FACEBOOK c. FUCKBOOK / Atteinte à la renommée de la marque / Concurrence déloyale fondée sur des faits distincts de la contrefaçon

Cour de cassation, 26 mars 2025, RG 23/13589

La société META, exploitant le réseau social FACEBOOK, poursuit une société ayant exploité le signe FUCKBOOK pour désigner un site de rencontres à caractère sexuel. Elle invoque à cet effet l’atteinte à la renommée de ses marques, des faits de contrefaçon ainsi que des actes de concurrence déloyale et parasitaires.

La Cour d’appel de Paris accueille l’ensemble des demandes. La société mise en cause se pourvoit en cassation.

La Cour de cassation rejette le pourvoi.

𝐒𝐮𝐫 𝐥’𝐚𝐭𝐭𝐞𝐢𝐧𝐭𝐞 𝐚̀ 𝐥𝐚 𝐦𝐚𝐫𝐪𝐮𝐞 𝐝𝐞 𝐫𝐞𝐧𝐨𝐦𝐦𝐞́𝐞

La défenderesse reprochait à la Cour d’appel d’avoir défini de manière trop générale le public de référence, en retenant « le public qui utilise les réseaux sociaux » sans l’identifier précisément.

Le moyen est balayé car il relève de l’appréciation souveraine des juges du fond de retenir que le public du site FUCKBOOK, majoritairement composé d’adultes de sexe masculin, est inclus dans le public plus large des utilisateurs du réseau social FACEBOOK.

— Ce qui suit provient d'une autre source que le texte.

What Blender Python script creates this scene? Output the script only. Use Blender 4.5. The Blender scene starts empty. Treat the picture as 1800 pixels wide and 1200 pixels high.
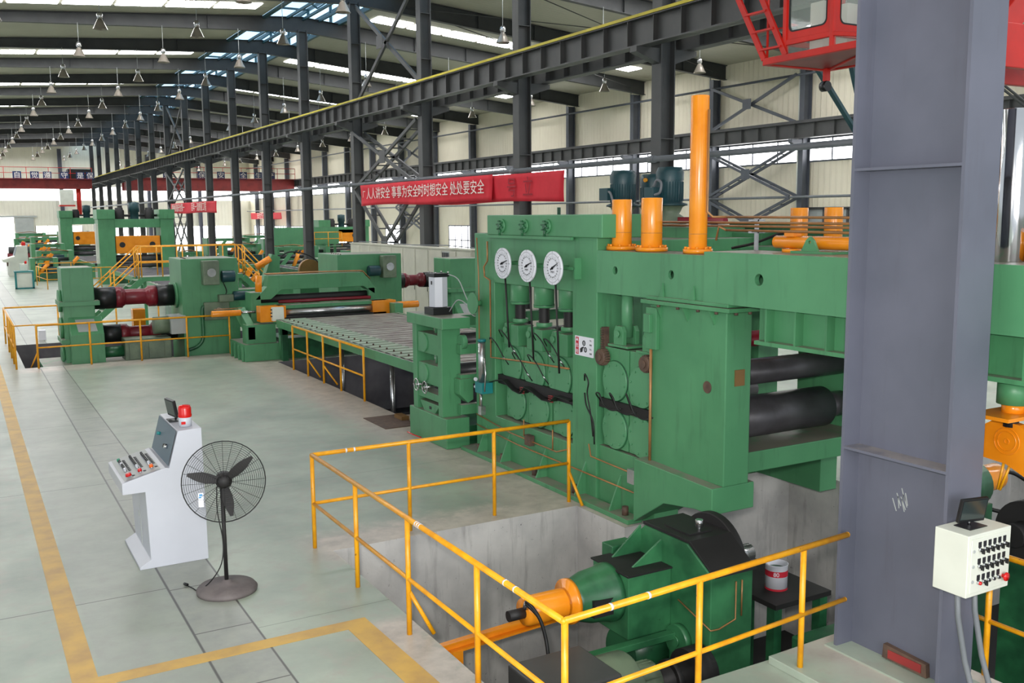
import bpy, math, random
from math import sin, cos, pi, sqrt, atan2, radians
from mathutils import Vector, Matrix
from mathutils.geometry import tessellate_polygon

random.seed(7)
sc = bpy.context.scene
COL = sc.collection

# ------------------------------------------------------------------ camera
CAM_H = 3.8
AX = [[0.8679051, -0.0708948, 0.4916449], [-0.4966738, -0.1089642, 0.8610702], [-0.0074737, -0.9915144, -0.1297821]]
cam_d = bpy.data.cameras.new('camera')
cam_d.sensor_width = 36.0
cam_d.lens = 1699.0 / 1800.0 * 36.0
cam_d.clip_start = 0.05
cam_d.clip_end = 400
cam = bpy.data.objects.new('camera', cam_d)
COL.objects.link(cam)
M3 = Matrix(((AX[0][0], -AX[0][1], -AX[0][2]),
             (AX[1][0], -AX[1][1], -AX[1][2]),
             (AX[2][0], -AX[2][1], -AX[2][2])))
cam.matrix_world = Matrix.Translation((0, 0, CAM_H)) @ M3.to_4x4()
sc.camera = cam

# ------------------------------------------------------------------ view, world, lights
sc.view_settings.view_transform = 'Standard'
sc.view_settings.look = 'None'
sc.view_settings.gamma = 1.0
sc.view_settings.use_curve_mapping = False
sc.view_settings.exposure = 0.0
sc.cycles.use_denoising = True
sc.cycles.max_bounces = 7
sc.cycles.diffuse_bounces = 4
sc.cycles.sample_clamp_indirect = 6.0

world = bpy.data.worlds.new('overcast_sky')
sc.world = world
world.use_nodes = True
wn = world.node_tree
wn.nodes['Background'].inputs['Color'].default_value = (0.86, 0.94, 1.0, 1)
wn.nodes['Background'].inputs['Strength'].default_value = 0.75

def area(name, loc, rot, sx, sy, power, color=(1, 1, 1)):
    l = bpy.data.lights.new(name, 'AREA')
    l.shape = 'RECTANGLE'; l.size = sx; l.size_y = sy
    l.energy = power; l.color = color
    o = bpy.data.objects.new(name, l); COL.objects.link(o)
    o.location = loc; o.rotation_euler = rot
    return o
# daylight falling in through the near skylights, then two added fill lights
area('daylight_skylight', (2.0, 4.0, 11.6), (0, 0, 0), 16, 4, 300, (0.95, 0.98, 1.0))
area('daylight_skylight', (4.0, 17.5, 11.6), (0, 0, 0), 18, 4, 260, (0.95, 0.98, 1.0))
area('side_fill', (-9.0, 2.0, 4.5), (radians(90), 0, radians(-80)), 8, 6, 420, (0.92, 0.97, 1.0))  # added fill from the left to brighten the foreground, not a modelled gate
area('rear_fill', (1.0, -9.0, 4.5), (radians(84), 0, 0), 12, 6, 1500, (0.96, 0.98, 1.0))  # added fill behind the viewpoint, lifts the pit walls and column flange
# the photographer's flash
area('camera_flash', (-0.25, -0.15, 4.15), (radians(80), 0, radians(-32)), 0.3, 0.22, 520, (1.0, 0.97, 0.93))

# ------------------------------------------------------------------ colour and material helpers
def lin(c):
    c = c / 255.0
    return c / 12.92 if c <= 0.04045 else ((c + 0.055) / 1.055) ** 2.4
def rgb(r, g, b):
    return (lin(r), lin(g), lin(b), 1.0)

def newmat(name):
    m = bpy.data.materials.new(name)
    m.use_nodes = True
    nt = m.node_tree
    return m, nt, nt.nodes['Principled BSDF']

def nd(nt, typ, **kw):
    n = nt.nodes.new(typ)
    for k, v in kw.items():
        setattr(n, k, v)
    return n

def noise(nt, vec, scale, detail=4, rough=0.55):
    n = nd(nt, 'ShaderNodeTexNoise')
    n.inputs['Scale'].default_value = scale
    n.inputs['Detail'].default_value = detail
    n.inputs['Roughness'].default_value = rough
    nt.links.new(vec, n.inputs['Vector'])
    return n.outputs['Fac']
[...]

𝐒𝐮𝐫 𝐥𝐚 𝐜𝐨𝐧𝐜𝐮𝐫𝐫𝐞𝐧𝐜𝐞 𝐝𝐞́𝐥𝐨𝐲𝐚𝐥𝐞 : 𝐝𝐞𝐬 𝐟𝐚𝐢𝐭𝐬 𝐣𝐮𝐫𝐢𝐝𝐢𝐪𝐮𝐞𝐦𝐞𝐧𝐭 𝐝𝐢𝐬𝐭𝐢𝐧𝐜𝐭𝐬

La défenderesse soutenait que les actes de concurrence déloyale reposaient sur des faits déjà sanctionnés au titre de la contrefaçon.

La Cour de cassation rappelle sa position constante :

➡️ La contrefaçon et la concurrence déloyale peuvent être invoquées simultanément sous réserve de reposer sur des faits distincts. Un même acte matériel peut fonder des qualifications différentes s’il porte atteinte à des droits de nature différente.

En l’espèce, la marque, le nom commercial et le nom de domaine constituent des attributs distincts, protégés par des régimes juridiques différents.

➡️ Par ailleurs, en application du principe de la réparation intégrale, les D&I doivent réparer intégralement le préjudice subi sans qu’il n’en résulte ni perte ni profit pour la victime, mais un même préjudice ne peut faire l’objet d’une double indemnisation.

➡️ L’utilisation du signe FUCKBOOK, tant à titre de nom commercial que de noms de domaine, crée un risque de confusion avec le nom commercial et le nom de domaine FACEBOOK. Ces atteintes, relevant de la concurrence déloyale, sont bien distinctes de la contrefaçon de marque, et ont occasionné un préjudice distinct.

Œ𝐢𝐥 𝐝𝐞 𝐁𝐀 : L’arrêt est publié au Bulletin et il est déjà commenté dans la Lettre de la Chambre commerciale (mars 2025) : « L’apport de l’arrêt réside dans la précision selon laquelle le même signe, utilisé par un tiers, peut caractériser des atteintes à des droits de nature différente (…) ». Ainsi, « le titulaire de droits distincts a le droit d’obtenir protection contre les atteintes portées à chacun de ses droits ». La solution reste classique mais elle est sans doute bonne à rappeler.